I have a feeling that the champagnes dry the beer out a tad.
 
Champagne yeast attenuated down pretty far for a beer yeast. Most Belgian yeasts can handle 1.1 and above starting gravities, and will attenuate down to around 1.015. Plus a lot of the character for the style you are looking for comes from those Belgian yeast strains. They produce a clove, orange, peppery, and citrusy note. I'm not sure you would get that with the champagne yeast. I use champagne yeast in my mead, but that's after 25 lbs of wild flower honey and a lot of aeration. I like a really dry mead. I am one of those who feel sweet and alcohol do not mix.
 
What if i was to use champagne yest on a dark triple Belgium?

A belgian (ESPECIALLY a tripel) is not a belgian without belgian yeast. It's almost the defining characteristic of the beer. You'd end up with barley champagne, which will definitely be beer, but it won't be a tripel. Likely to be very dry.
 
LIke others have mentioned, you won't get the same character as from a Belgian yeast. However, I disagree that it will be drier. The Champagne yeast cannot metabolize any more sugars than most other yeast strains can (in fact, I'm pretty sure lager yeast can metabolize more).
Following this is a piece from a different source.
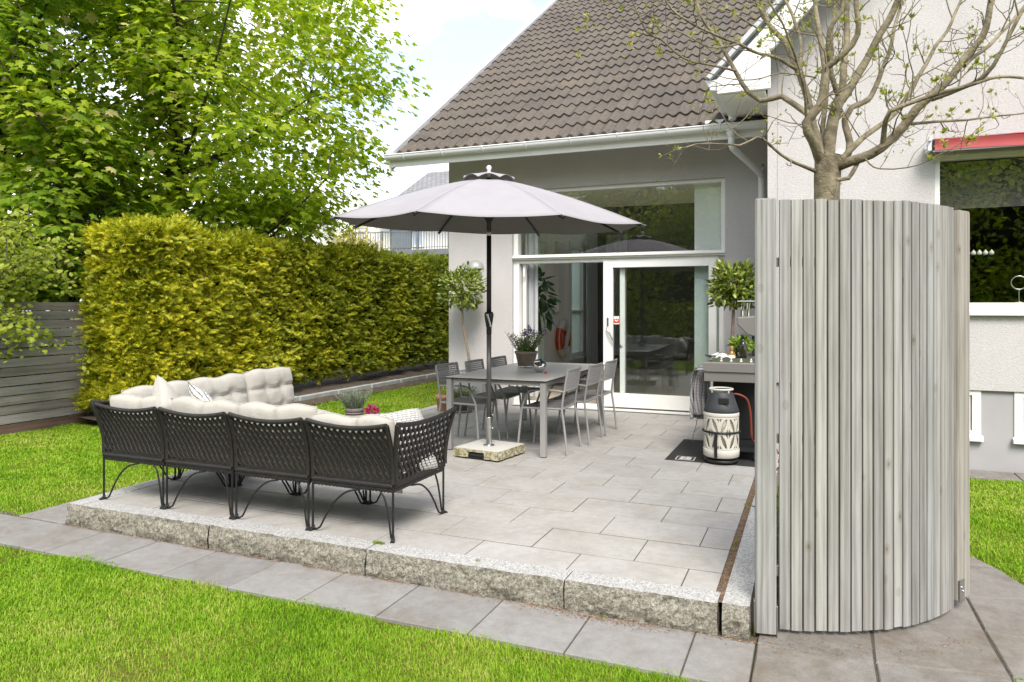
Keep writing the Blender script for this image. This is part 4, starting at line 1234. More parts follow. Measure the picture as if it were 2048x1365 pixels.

Champagne (and other wines) are drier than beers because they have more fermentable sugars, not because of the yeast. Champagne yeast is a great yeast because it can tolerate high alcohol levels, low pH, and low nutrient levels (conditions that other yeast have difficulty with), but it will not dry out your beer (unless you are comparing it to a low-attenuating British strain).